Mr. Musk recently warned of A.I.’s dangers on Bill Maher’s show and in a sit-down with Senator Chuck Schumer, Democrat of New York. Mr. Hoffman has explained the technology’s potential to Vice President Kamala Harris, Commerce Secretary Gina Raimondo and Transportation Secretary Pete Buttigieg. Last week, Mr. Altman said in a congressional hearing that “the benefits of the tools we have deployed so far vastly outweigh the risks.”
In Mr. Hoffman’s view, warnings about A.I.’s existential risk to humanity overstate what the technology can do. And he believes that other potential issues caused by A.I. — job loss, destruction of democracy, disruption of the economy — have an obvious fix: more technology.
“The solutions live in the future, not by enshrining the past,” he said.

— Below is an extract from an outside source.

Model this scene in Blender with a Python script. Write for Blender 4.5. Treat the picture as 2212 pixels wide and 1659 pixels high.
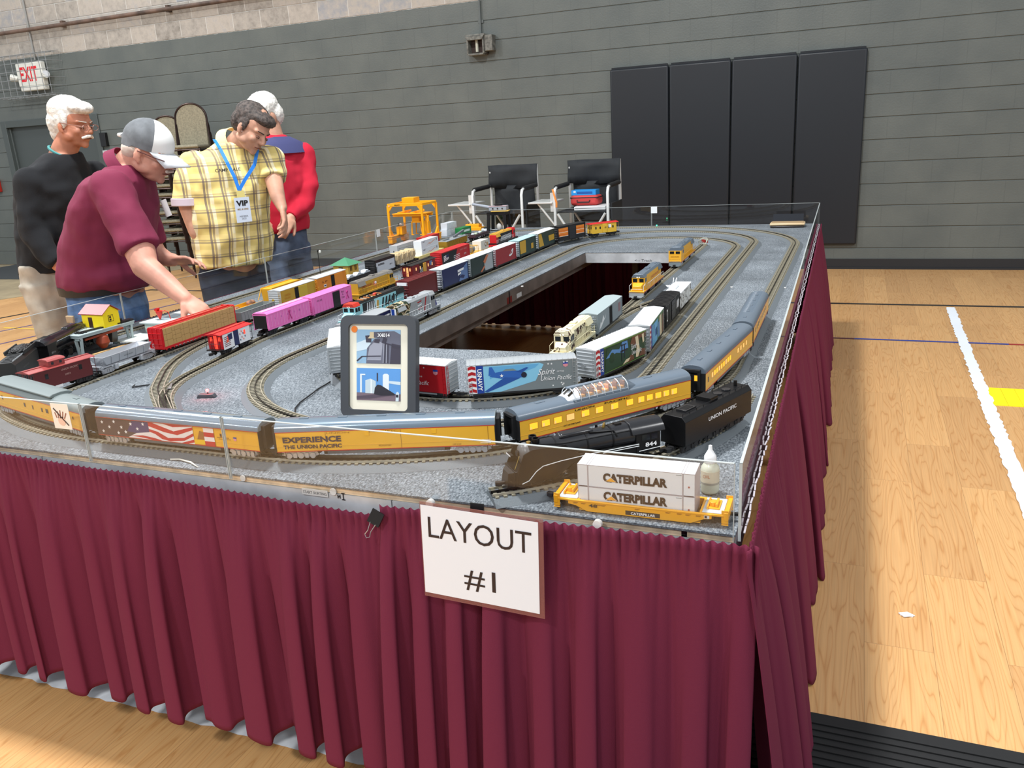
import bpy,math,random
from mathutils import Vector,Matrix
PI=math.pi
rnd=random.Random(7)
SC=bpy.context.scene
COL=SC.collection
for o in list(bpy.data.objects):bpy.data.objects.remove(o)
# ---------------------------------------------------------------- camera, light, exposure
cd=bpy.data.cameras.new('camera');cam=bpy.data.objects.new('camera',cd);COL.objects.link(cam)
cd.sensor_width=36;cd.lens=1792.93/2212*36;cd.clip_start=.05;cd.clip_end=60
_r=Vector((.9257646,.37385653,-.05649074));_u=Vector((-.05711767,.28597287,.95653389));_f=Vector((-.37376126,.8822986,-.28609737))
m=Matrix(((_r.x,_u.x,-_f.x,2.4323),(_r.y,_u.y,-_f.y,-8.8225),(_r.z,_u.z,-_f.z,1.4482),(0,0,0,1)))
cam.matrix_world=m;SC.camera=cam
SC.view_settings.view_transform='Standard';SC.view_settings.look='None'
SC.view_settings.exposure=0.12;SC.view_settings.gamma=1;SC.view_settings.use_curve_mapping=False
W=bpy.data.worlds.new('gym_air');SC.world=W;W.use_nodes=True
W.node_tree.nodes['Background'].inputs[0].default_value=(.86,.93,1.0,1)
W.node_tree.nodes['Background'].inputs[1].default_value=.62
def area(name,loc,size,power,color=(1,1,1),tgt=None):
 l=bpy.data.lights.new(name,'AREA');l.shape='SQUARE';l.size=size;l.energy=power;l.color=color
 o=bpy.data.objects.new(name,l);COL.objects.link(o);o.location=loc
 if tgt:o.rotation_euler=(Vector(tgt)-Vector(loc)).to_track_quat('-Z','Y').to_euler()
 return o
area('high_bay_light',(.3,-6.7,6.6),.45,420)
for x,y,e in((-6.2,-6.7,330),(7.2,-6.7,170),(.3,-13,330),(-6.2,-13,200),(7.2,-13,200),(-6.2,-2.2,120)):
 area('high_bay_light',(x,y,6.6),.6,e)
 # ---------------------------------------------------------------- materials
def lin(c):
 c=c/255.0
 return c/12.92 if c<=.04045 else((c+.055)/1.055)**2.4
def rgb(c):return(lin(c[0]),lin(c[1]),lin(c[2]),1)
MATS={}
PAL={'acrylic_edge':(196,204,204),'air_green':(66,110,60),'alarm_red':(170,40,30),'antique_gold':(178,140,48),'aqua':(150,206,214),'armour_yellow':(222,166,40),'army_green':(40,66,38),'art_gold':(190,150,70),'badge_clip':(226,210,130),'badge_white':(206,216,230),'ballast_dark':(44,44,44),'band_brown':(120,88,46),'bay_yellow':(216,160,60),'beige_carpet':(150,136,108),'belt_black':(26,24,24),'bin_dark':(60,56,50),'bin_rust':(140,54,24),'black_canvas':(28,32,36),'black_plastic':(18,18,20),'black_ribbed_mat':(22,23,24),'black_sweater':(22,24,28),'blue_denim':(84,116,160),'board_tan':(206,168,112),'bolt_orange':(226,130,50),'boom_grey':(96,100,106),'bottle_label':(216,206,184),'bottle_plastic':(214,218,200),'box_blue_dark':(20,90,170),'box_dark':(40,32,30),'box_orange':(216,132,40),'box_red':(186,30,36),'brass':(190,160,90),'brass_bell':(150,96,40),'bridge_grey':(164,178,178),'bright_blue_box':(40,150,226),'bright_gold':(236,190,30),'bright_silver':(188,192,198),'brim_grey':(196,200,204),'bronze_tube':(52,38,34),'brushed_steel':(170,172,175),'bulb_clear':(236,236,230),'bumper_red':(150,40,34),'cab_glass':(26,30,34),'cab_red':(196,50,34),'cable_black':(16,16,18),'caboose_dred':(126,20,26),'caboose_maroon':(92,28,30),'caboose_red':(184,24,30),'caboose_roof':(146,60,58),'caboose_yellow':(214,172,52),'camo_brown':(104,66,44),'camo_green':(92,132,62),'camo_sand':(214,200,168),'canopy_grey':(120,140,140),'canton_blue':(56,50,108),'canton_dark':(72,54,62),'cap_grey':(104,108,112),'cap_white':(232,234,236),'cap_white_cloth':(226,228,226),'car_inside':(14,12,12),'cat_black':(40,24,26),'cat_yellow':(236,168,50),'centre_rail':(30,28,26),'chair_glide':(220,214,200),'chrome_wire':(220,220,205),'clip_black':(14,14,16),'clip_wire':(200,202,204),'cnw_yellow':(206,160,40),'coal':(24,24,25),'collar_cream':(236,222,160),'conduit':(160,160,156),'container_bright':(226,230,234),'container_green':(30,120,62),'container_grey':(206,212,218),'container_white':(222,228,234),'controller_grey':(150,156,166),'controller_pink':(176,150,156),'corner_line':(176,168,172),'court_black':(36,30,30),'court_blue':(48,66,150),'court_maroon':(96,40,60),'court_purple':(92,78,132),'court_red':(160,44,40),'court_yellow':(236,196,74),'crane_logo':(240,170,120),'crane_wheel':(176,118,24),'crane_yellow':(250,170,20),'crate_white':(226,220,206),'cream':(232,222,184),'cream_cable':(190,178,160),'cream_rim':(206,180,140),'cuff_lilac':(204,190,200),'cup_pale':(214,212,206),'dark_denim':(30,36,54),'dark_gap':(20,18,18),'dark_glass':(30,32,38),'dark_green':(22,52,44),'dark_window':(70,62,52),'crate_shaded_brown':(52,30,22),'deep_yellow':(196,150,44),'diaphragm_black':(16,16,18),'dome_frame':(226,230,232),'dome_glass':(225,232,236),'dome_roof':(110,122,134),'door_black':(34,34,38),'door_frame_paint':(74,81,80),'door_gap':(20,22,22),'door_inside':(60,34,14),'door_orange':(220,138,44),'door_paint':(70,77,77),'emblem_brown':(136,88,50),'emblem_redgrey':(150,110,114),'emblem_tan':(200,160,110),'exit_red':(225,28,45),'eye_shade':(120,84,70),'felt_dot':(206,208,208),'first_red':(190,30,36),'flag_pinkish':(206,110,90),'flag_red':(190,34,44),'flag_white':(232,226,226),'flame_orange':(190,110,70),'fluid':(216,214,178),'foam_grip':(20,20,22),'frame_charcoal':(64,68,74),'frog_metal':(140,140,138),'funnel_red':(206,44,34),'glasses_dark':(74,36,34),'glasses_wire':(170,130,120),'gold_print':(150,120,70),'gold_roof':(210,160,60),'gondola_grey':(138,144,142),'green_black':(22,44,42),'green_lantern':(60,230,150),'grey_felt':(110,118,124),'grey_jeans':(84,98,120),'grey_print':(80,84,92),'groove_grey':(110,114,118),'guard_wire':(160,164,166),'hair_dark':(66,58,54),'hair_grey_short':(196,180,168),'hair_white':(222,220,214),'hand_fill':(226,190,170),'hand_line':(150,96,80),'harbor_grey':(96,108,120),'hatch_dark':(40,42,44),'hatch_yellow':(236,178,40),'headlight':(250,246,225),'helmet_green':(30,60,38),'hook_strip':(186,178,184),'house_red':(150,54,60),'house_yellow':(250,222,30),'ink':(25,25,30),'inner_tan':(176,148,110),'iris':(40,32,30),'khaki':(172,164,150),'label_band':(150,150,142),'label_rust':(190,120,90),'label_white':(190,192,192),'ladder_dark':(56,62,68),'ladder_yel':(232,180,60),'laminate_film':(150,96,92),'lanyard_blue':(30,128,226),'leather_patch':(176,150,116),'lens':(210,215,220),'light_blue':(132,196,226),'lit_red':(255,70,50),'lit_warm':(255,190,120),'lit_window':(255,170,40),'lit_window_soft':(246,190,110),'loco_black':(14,14,16),'loco_red':(196,28,34),'loco_satin':(30,30,33),'lumber_red':(196,24,32),'lumber_tan':(190,156,98),'maple_planks':(214,164,104),'mark_red':(170,100,90),'maroon_cloth':(108,40,62),'maroon_polo':(118,30,62),'masking_white':(232,238,244),'mat_board':(238,234,216),'moustache_white':(228,222,214),'mouth_line':(112,54,46),'name_badge':(222,216,216),'navy_blue':(26,36,84),'navy_vinyl':(22,27,34),'navy_yoke':(62,66,110),'nose_blue':(70,72,130),'old_yellow':(190,152,52),'old_yellow2':(198,170,60),'orange_strap':(240,150,70),'oxide_brown':(98,28,30),'pad_yellow':(226,186,90),'paint_black':(20,20,22),'paint_blue':(24,62,150),'paint_grey':(118,128,132),'paint_orange':(226,130,38),'paint_red':(176,24,34),'paint_silver':(176,182,186),'paint_white':(228,232,234),'painted_block':(86,93,92),'painted_conduit':(92,98,97),'pale_aqua':(176,216,220),'pale_green':(190,210,180),'pale_tube':(196,196,180),'pale_yellow':(222,206,130),'panel_white':(220,220,214),'passenger_yellow':(230,174,50),'pen_grey':(70,74,80),'ph_bell':(214,196,160),'ph_blue':(96,156,220),'ph_boiler':(104,106,122),'ph_cloud':(206,222,232),'ph_dark':(66,62,76),'ph_engine':(44,44,54),'ph_ground':(120,104,116),'ph_light':(156,158,172),'ph_pipe':(60,58,72),'ph_plate':(90,88,100),'ph_rail':(86,76,90),'ph_silo':(196,212,220),'ph_silo2':(226,234,238),'ph_sky':(150,186,214),'picture_green':(34,66,46),'picture_sky':(88,138,196),'pink':(236,120,190),'pink_light':(246,160,212),'plane_blue':(44,98,178),'plane_dark':(36,82,158),'platform_silver':(196,204,208),'platform_white':(206,216,214),'plum_dark':(58,34,40),'plywood_edge':(214,192,162),'pole_brown':(84,42,30),'pole_end':(220,204,140),'print_black':(24,22,22),'print_brown':(120,60,20),'print_dark_yellow':(150,96,20),'print_dim':(92,92,90),'print_faded':(74,68,60),'print_grey':(90,92,96),'print_grey2':(150,150,150),'print_navy':(40,36,62),'print_orange':(200,130,30),'print_pale':(200,160,150),'print_pink':(220,150,150),'print_white':(235,236,238),'prop_dark':(30,34,54),'rail_metal':(196,190,172),'rail_olive':(110,100,20),'red_fleece':(196,26,54),'red_lantern':(255,60,60),'red_nylon':(196,62,60),'red_tape':(110,30,26),'reel_grey':(150,156,158),'rg_door':(140,150,154),'rg_grey':(146,156,160),'rg_roof':(158,172,174),'ribbon_pink':(190,50,130),'rig_dark':(28,34,48),'roadbed_grey':(104,111,116),'rod_steel':(150,150,150),'roof_dull':(112,122,122),'roof_dust':(120,116,110),'roof_green':(70,140,104),'roof_orange':(206,130,70),'roof_pale':(186,192,194),'roof_red':(200,34,32),'roof_shiny':(126,142,156),'roof_tan':(214,190,160),'rubber_base':(33,36,40),'rust_inside':(70,56,50),'rusty_pipe':(92,74,64),'scrap_brown':(132,92,66),'seam_brown':(150,104,34),'seat_brown':(140,84,46),'seat_tan':(206,150,84),'shanty_window':(96,66,20),'shanty_yellow':(222,176,76),'shed_grey':(182,192,186),'shed_line':(150,170,180),'shed_roof':(196,204,204),'shield_pink':(214,140,150),'shoe_dark':(40,36,34),'sign_ink':(34,22,28),'sign_paper':(228,234,242),'sign_white':(225,226,218),'silver_panel':(196,204,212),'skirt_grey':(86,92,96),'sky_mid':(98,170,216),'slash_dark':(60,40,40),'slate_blue':(92,120,168),'slot_dark':(70,44,40),'smokebox':(84,86,88),'steel_brown':(112,102,96),'stick_dark':(46,48,50),'sticker_dot':(240,130,44),'sticker_orange':(240,96,60),'sticker_white':(232,226,214),'stripe_maroon':(110,30,44),'stripe_red':(176,44,30),'stubble_grey':(200,186,176),'switch_grey':(76,78,84),'tab_white':(226,224,220),'tag_white':(225,228,230),'tan_dark':(180,160,120),'tan_fabric':(140,134,114),'tan_plastic':(214,196,156),'tape_yellow':(250,236,20),'tender_charcoal':(34,36,36),'text_green_white':(214,236,220),'tie_brown':(134,128,110),'toy_white':(206,216,226),'trailer_silver':(200,204,208),'tray_grey':(150,156,160),'truck_black':(26,26,28),'truck_silver':(178,180,184),'turbine_yellow':(232,170,44),'under_dark':(52,46,42),'undershirt_teal':(70,140,140),'vinyl_flap':(22,25,30),'violet':(150,70,150),'walk_off_mat':(58,62,64),'well_yellow':(240,168,28),'wheel_steel':(70,68,66),'white_binder':(226,228,228),'white_tube':(214,216,214),'window_dark':(50,40,20),'window_frame':(196,140,44),'wing_red':(150,22,34),'wood_sliver':(226,220,206),'worn_aluminium':(188,192,196),'worn_housing':(104,104,98),'yellow_plaid':(226,208,140),'zip_black':(24,20,24)}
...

That’s a tough pitch to a public that has seen tech’s harmful effects over the last decade, including social media misinformation and autonomous vehicle crashes. And this time, the risks are even larger, said Oded Netzer, a professor at Columbia Business School.
“It’s not just the risks, it’s how fast they are moving,” Mr. Netzer said of tech companies’ handling of A.I. “I don’t think we can hope or trust that the industry will regulate itself.”
Mr. Hoffman’s pro-A.I. campaign, he said, is meant to foster trust where it’s broken. “It’s not to say that there won’t be some harms in some areas,” he said. “The question is could we learn and iterate to a much better state?”
Mr. Hoffman has been thinking about that question since he studied symbolic systems at Stanford University in the late 1980s. There, he imagined how A.I. would facilitate “our Promethean moment,” he said in a YouTube video from March. “We can make these new things and we can journey with them.”
After working at PayPal and co-founding LinkedIn, the professional social network, in 2002, Mr. Hoffman began investing in start-ups including Nauto, Nuro and Aurora Innovation, all focused on applying A.I. tech to transportation. He also joined an A.I. ethics committee at DeepMind.